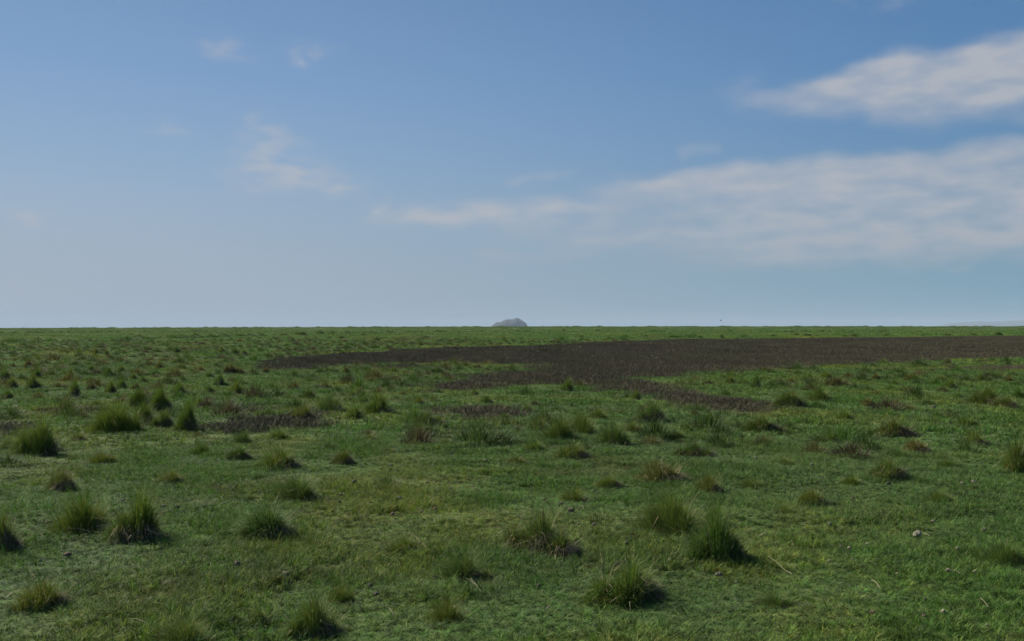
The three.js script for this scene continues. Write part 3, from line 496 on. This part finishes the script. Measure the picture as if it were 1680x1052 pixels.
// ───────────── fallen straws ─────────────
{
  const mats = [[.25, .215, .12], [.19, .17, .10], [.29, .26, .16]].map((c, i) => new THREE.MeshStandardMaterial({ name: 'dry stalk ' + i, color: new THREE.Color().setRGB(...c), roughness: .8 }));
  const stalk = (pts, label, k) => {
    const [bx, bz] = place(pts[0][0], pts[0][1]), base = land(bx, bz);
    const v = pts.map(([px, py], i) => { const [x, z] = place(px, py); return new THREE.Vector3(x - bx, land(x, z) - base + .045 + .006 * Math.sin(i * 2.1), z - bz); });
    const o = new THREE.Mesh(new THREE.TubeGeometry(new THREE.CatmullRomCurve3(v), 14, .0019, 5), mats[k % 3]);
    o.position.set(bx, base, bz);
    tag(o, 'dry_straw', label, 'straw');
  };
  [
    [[[1260, 937], [1272, 944], [1286, 952], [1300, 960]], 'long pale straw on the turf right of the brown hollow tussock'], [[[110, 883], [128, 884], [148, 886]], 'pale straw lying left of the large foreground tussock'],
    [[[772, 957], [780, 966], [789, 975]], 'slanting pale straw right of centre at the bottom, below trailing leaves'], [[[1020, 896], [1034, 897], [1048, 895]], 'straight straw between the dark and the airy tussocks'],
    [[[940, 841], [952, 841], [959, 847]], 'curved yellow straw behind the dark pointed-shadow tussock'], [[[1430, 969], [1437, 975], [1444, 981]], 'short slanting straw on open turf in the right foreground'],
    [[[1608, 998], [1614, 1003], [1622, 1010]], 'short straw near the right edge of the foreground'], [[[1558, 955], [1568, 958], [1576, 962]], 'straw beside a brown clod at right'], [[[1516, 883], [1526, 889]], 'short stalk sticking out beside the largest grey clod'],
    [[[1326, 866], [1340, 865], [1352, 864]], 'thin level straw left of the largest grey clod'], [[[624, 1000], [640, 1002], [660, 996]], 'bent straw near the bottom edge left of centre'], [[[570, 982], [585, 976], [600, 971]], 'long thin straw leaning over the olive tuft'],
    [[[205, 1030], [225, 1031], [246, 1037]], 'thin stalk with its clod near the bottom left'], [[[742, 995], [752, 1010], [764, 1018]], 'bent straw in the thin tussock near the bottom edge'], [[[318, 928], [334, 925], [345, 926], [345, 938]], 'hooked straw near the loose line of crumbs at left'],
    [[[680, 888], [690, 897], [698, 903]], 'slanting straw in the low orange-green tuft'],
  ].forEach(([p, l], i) => stalk(p, l, i));
  // short bits of straw, uncountable
  const B = (seed) => { const b = new Blades(), q = rng(seed); b.blade(0, .02, 0, 0, 1.25, .09, .0036, .25, [1, 1, 1], .3); b.blade(.01, .0, .01, 2, .6, .07, .003, .7, [.8, .8, .8], .9); return b.geometry(); };
  scatter('straw_litter', 'short pale bits of straw strewn over the near turf', 'straw', [B(1)], M.straw, ring(4.3, 24, .3, .6, (x, z) => {
    if (R() > .22 + .6 * smooth(.1, .8, noise(x / 1.1, z / 1.1 + 77))) return null;
    const v = .6 + .7 * R(); return [x, z, .7 + .9 * R(), .7 + .6 * R(), .26 * v, .235 * v, .14 * v];
  }));
  scatter('soil_crumbs', 'tiny crumbs of soil and dung strewn between the grass blades', 'crumbs', [clodShapes[1].clone()], clodMat, ring(4.3, 22, .5, .6, (x, z) => {
    if (R() > .1 + .5 * smooth(.1, .8, noise(x / 1.6 + 15, z / 1.6))) return null;
    const s = .009 + .013 * R(), v = .6 + .8 * R(); return [x, z, s, s, v, v, v];
  }));
}

// ───────────── the island, the far coast and a bird ─────────────
const rockMat = new THREE.MeshStandardMaterial({ name: 'island rock and grass', vertexColors: true, roughness: 1 });
function ridge(cx, dist, table, depth, seed, nx, nz, colorOf) {   // table: [[metres across, height], ...]
  const x0 = table[0][0], x1 = table[table.length - 1][0], pos = [], col = [], idx = [];
  for (let j = 0; j <= nz; j++) for (let i = 0; i <= nx; i++) {
    const x = lerp(x0, x1, i / nx), t = j / nz * 2 - 1, h = along(table, x), bow = Math.sqrt(clamp(1 - Math.pow(Math.abs((x - (x0 + x1) / 2) / ((x1 - x0) / 2)), 3)));
    const z = t * depth * (.25 + .75 * bow), y = h * Math.pow(Math.max(0, 1 - t * t), .62) * (1 + .10 * (1 - Math.abs(1 - 2 * Math.abs(t))) * noise(x / 24 + seed, z / 24)) + (Math.abs(t) < 1 ? 2.5 * noise(x / 9 + seed, z / 9) * smooth(0, 12, h) : 0);
    pos.push(x, Math.max(-1, y), z); col.push(...colorOf(x, y, z));
  }
  for (let j = 0; j < nz; j++) for (let i = 0; i < nx; i++) { const a = j * (nx + 1) + i; idx.push(a, a + nx + 1, a + 1, a + 1, a + nx + 1, a + nx + 2); }
  const g = new THREE.BufferGeometry();
  g.setAttribute('position', new THREE.Float32BufferAttribute(pos, 3)); g.setAttribute('color', new THREE.Float32BufferAttribute(col, 3)); g.setIndex(idx); g.computeVertexNormals();
  const m = new THREE.Mesh(g, rockMat), az = Math.atan((cx - 840) / F);
  m.position.set(Math.sin(az) * dist, 0, -Math.cos(az) * dist); m.rotation.y = -az;
  return m;
}
{
  const k = 8500 / F, P = [[805, 537], [808, 533.5], [811.5, 531], [815.5, 528], [819, 529], [823, 527.5], [828, 525], [834, 524], [840, 524.2], [844, 523], [848, 521.2], [853, 523.5], [858, 527], [863, 530], [865, 533.5], [866, 537]];
  tag(ridge(835.5, 8500, P.map(([x, y]) => [(x - 835.5) * k, (537.2 - y) * k]), 150, 3, 90, 30, (x, y, z) => { const g = smooth(-.3, .4, noise(x / 30, z / 30) + .4 * noise(x / 9, z / 9)); return [lerp(.045, .026, g), lerp(.048, .038, g), lerp(.05, .03, g)]; }), 'island', 'blue-grey humped island on the horizon in the middle', 'island');
  const q = 26000 / F, C = [[1598, 537], [1610, 534.5], [1618, 532], [1630, 531], [1640, 530], [1655, 529.5], [1662, 528], [1672, 530], [1690, 529], [1720, 527], [1790, 525], [1900, 524], [2050, 527], [2200, 537]];
  tag(ridge(1850, 26000, C.map(([x, y]) => [(x - 1850) * q, (537.2 - y) * q]), 260, 9, 160, 16, () => [.075, .09, .06]), 'coast_hills', null, null, null, 'structure');
}
{
  // a gull-like bird in level flight: spindle body, two bent wings, a fan of tail
  const body = new THREE.LatheGeometry([[0, -.2], [.018, -.19], [.032, -.15], [.03, -.115], [.05, -.05], [.055, .03], [.04, .11], [.02, .17], [0, .19]].map(([r, y]) => new THREE.Vector2(r, y)), 12).rotateZ(Math.PI / 2);
  const feathers = (pts) => { const s = new THREE.Shape(pts.map(([x, y]) => new THREE.Vector2(x, y))); return new THREE.ExtrudeGeometry(s, { depth: .012, bevelEnabled: true, bevelSize: .004, bevelThickness: .004, bevelSegments: 1 }).rotateX(-Math.PI / 2); };
  const wing = (s) => { const a = feathers([[-.07, 0], [.09, 0], [.11, .2], [.05, .45], [-.04, .28], [-.08, .12]]); const p = a.attributes.position; for (let i = 0; i < p.count; i++) { const z = -p.getZ(i); p.setXYZ(i, p.getX(i), p.getY(i) + .75 * z * (1 - z * .9), z * s); } a.computeVertexNormals(); return a; };
  const tail = feathers([[.15, -.02], [.15, .02], [.29, .06], [.3, 0], [.29, -.06]]);
  const dark = new THREE.MeshStandardMaterial({ name: 'dark plumage', color: new THREE.Color().setRGB(.05, .05, .055), roughness: .9 });
  const az = Math.atan((1183 - 840) / F), D = 260, o = new THREE.Group();
  for (const [n, g] of [['body', body], ['wing', wing(1)], ['wing', wing(-1)], ['tail', tail]]) { const m = new THREE.Mesh(g, dark); m.name = n; o.add(m); }
  o.position.set(Math.sin(az) * D, EYE + (536.3 - 526.3) * D / F / Math.cos(az), -Math.cos(az) * D); o.rotation.y = 2.7; o.scale.setScalar(1.1);
  tag(o, 'flying_bird', 'tiny dark bird flying low over the horizon right of the island', 'bird');
}

// sea haze
scene.fog = new THREE.FogExp2(new THREE.Color(.69, .85, 1), 5.4e-5);

renderer.render(scene, camera);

★ ★ ★ ★

**REQUIREMENT**:
Going through the data, tally the lines containing "scene" and report only the result.

**SOLUTION TO THE EXERCISE**:
3